Key Question Flashcards
What is the key question?
Is eyewitness testimony too unreliable to trust?
Why is this issue important?
- Research has shown that EWT is unreliable and so learning about it would enable us to find ways to enhance trustworthiness
- We care because we want to make them as accurate as possible in order to ensure justice by making correct convictions from correct accounts
- The Devlin Report (1976) uncovered many cases where individuals were wrongfully convicted and lost years of their lives to prison
Describe how post-event information can cause unreliable eyewitness testimony.
- Witnesses are often interviewed over a period of time after the event in which they may be exposed to information they did not already have from other witnesses or the media
- Information remembered can be confabulated/rationalised by our schemas of information learnt afterwards
- The things they witnessed originally that don’t conform to an individuals schema can also be changed via confabulation/rationalisation
- Information remembered can also be changed through leading questions that may suggest something being there when a witness does not remember it so they will assume they forgot and answer as if they remembered that something happening
Using the acronym ‘EACH’, evaluate a ‘supporting evidence’ point of post-event information changing the accuracy of EWT.

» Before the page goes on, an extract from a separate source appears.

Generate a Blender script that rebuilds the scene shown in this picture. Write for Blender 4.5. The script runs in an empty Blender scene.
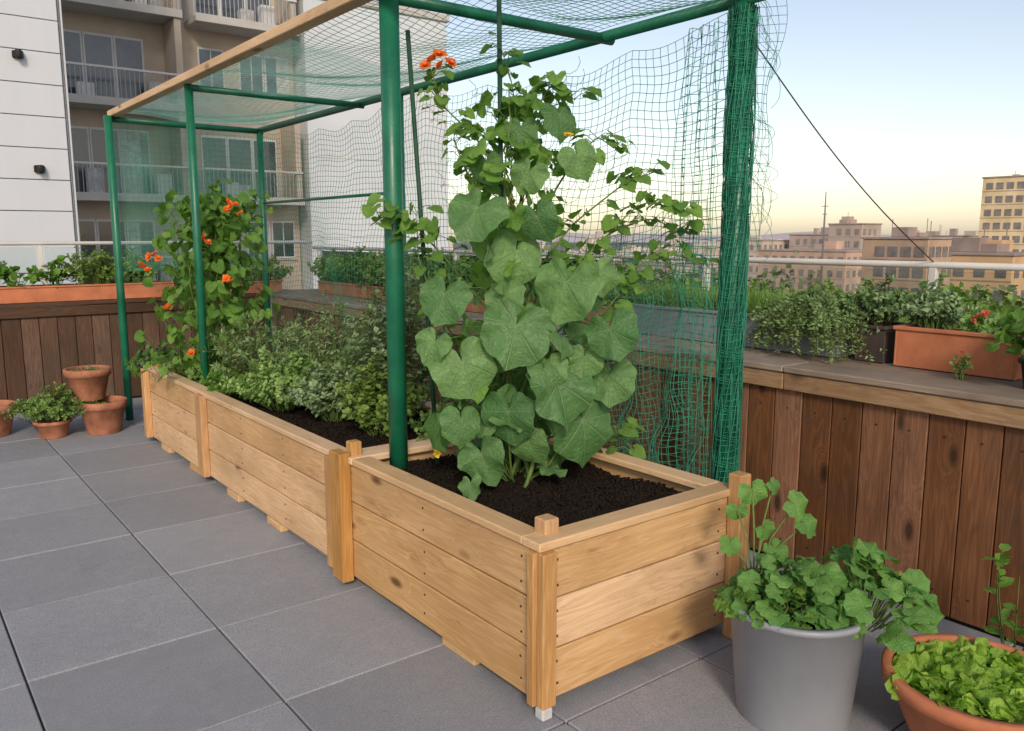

Loftus and Palmer (1974) found that when asked the leading question “What speed was the car going when it smashed the car?” ppts were more likely to estimate a higher speed compared to other verbs such as “hit” and “contacted”.
Using the acronym ‘EACH’, evaluate a ‘rejecting evidence’ point of post-event information changing the accuracy of EWT.
Yuille and Cutshall (1986) reject as they found that after interviewing witnesses 5 months after a real crime took place (where they experienced post-event info) they provided accurate recall.
Using the acronym ‘EACH’, evaluate 2 ‘how’ points of post-event information.
P - Yuille and Cutshall (1986) have high ecological validity
E - They interviewed witnesses of a real crime in which real EVs would have affected their recall with real levels of attention and stress
E - Therefore their results are more credible due to its mundane realism
P - Loftus and Palmer’s (1974) lab research has higher ethics
E - Ppts were asked to watch 7 clips, 5-30 seconds each of a staged traffic accident
E - Due to not being a staged crime in which the ppts would have to experience first hand they would feel less psychological distress this way
Are there any applications of post-event information?
P - Yes
E - It suggests that when gathering EWT accounts the police should avoid leading questions and post-event info
E - Therefore accounts will be more reliable and techniques such as the cognitive interview use these methods to ensure a detailed accurate account
Describe how weapon focus can cause unreliable eyewitness testimony.
- If there is a weapon present at a crime then witnesses will focus attention on that
- Attentional narrowing leaves no attention for things happening in a witnesses peripheral vision where valuable parts of the crime may be taking place
- Yerkes-Dodson Law can explain this through stress arousal whereby the presence of a weapon may lead to over-arousal and so memory performance will be bad
Using the acronym ‘EACH’, evaluate a ‘supporting evidence’ point of weapon focus changing the accuracy of EWT.
Loftus (1979) supports due to finding that only 33% of ppts who saw a staged crime involving a man coming out of a room with a bloodied knife after an argument correctly identified the offender.
Using the acronym ‘EACH’, evaluate a ‘rejecting evidence’ point of weapon focus changing the accuracy of EWT.
Wagstaff (2003) rejects due to finding no evidence of a weapon affecting recall accuracy in real life police reports where interviews were compared against police description of primary suspect.
Using the acronym ‘EACH’, evaluate a ‘how’ point of weapon focus.
P - Loftus (1979) has high validity
E - Ppts overheard a heated debate between people in a lab and after the sound of breaking glass a man came out knife covered in blood
E - They were led to believe it was a real life situation therefore their attention and stress levels would have reflected real life
P - Wagstaff (2003) has low validity
E - He compared witness interviews on the appearance of the offender compared to police descriptions to establish no effect of weapon focus
E - There may be elements of researcher bias of looking for accuracies compared to inaccuracies to bias findings towards his hypothesis
Are there any applications of weapon focus?
P - Yes
E - It states that if there is a weapon present the witness will focus their attention on that and become very stressed
E - Therefore police need to take this into account when interviewing
Describe a conclusion to this key question.
There is much research to suggest that factors can affect reliability of EWT however flashbulb memory can be used as an alternative explanation as it states that a memory with high levels of stress due to its significance will be remembered accurately and in a lot of detail therefore challenges the idea that memory of a crime will be unreliable.